The march, which was organized by the Sierra Club and more than 20 other liberal organizations, was held in Washington, D.C., and hundreds of other communities around the country.

The website for the Madison rally said Wisconsin residents are under attack from “the current state and federal administrations,” an apparent reference to the Republican control in Washington and, at the time, Wisconsin.

Neubauer’s campaign manager, Tyler Hendricks, attacked Hagedorn rather than responding to questions about whether she should have attended the event or if Neubauer would recuse herself from climate change and Trump-related cases if elected to the state Supreme Court.

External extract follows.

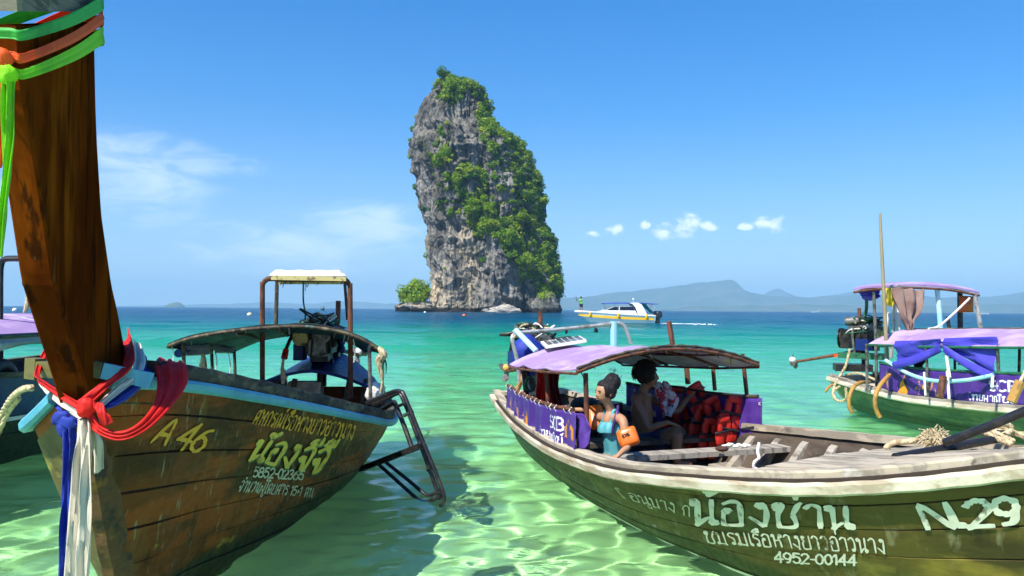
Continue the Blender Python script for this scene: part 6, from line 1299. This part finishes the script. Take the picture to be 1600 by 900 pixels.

“Judge Neubauer’s fair and impartial record is why she has the support of over 330 judges, and dozens of both Republican and Democratic district attorneys and law enforcement officials across the state,” Hendricks said. “Brian Hagedorn has been called unqualified by leading organizations in Wisconsin because of his statements, past writings and ties to an organization labeled as a hate group.”

That’s in reference to Hagedorn’s blog, written in the mid-2000s when he was a law school student, in which he opined, among other things, that a U.S. Supreme Court decision striking down an anti-sodomy law could lead to the legalization of bestiality.

Hagedorn has also been paid more than $3,000 for giving speeches to the Alliance Defending Freedom, which has supported criminalizing sodomy and sterilizing transgender people and has been deemed a hate group by the Southern Poverty Law Center. He also helped found a private Christian elementary school in 2016 that allows for the expulsion of students for being gay.

The Wisconsin Realtors Association earlier this month rescinded its endorsement of Hagedorn, saying issues that have come to light in the race “directly conflict with the principles of our organization and the values of our members.”

Hagedorn has said he’s being unfairly attacked for his evangelical Christian faith and that he would be a fair, impartial Supreme Court justice.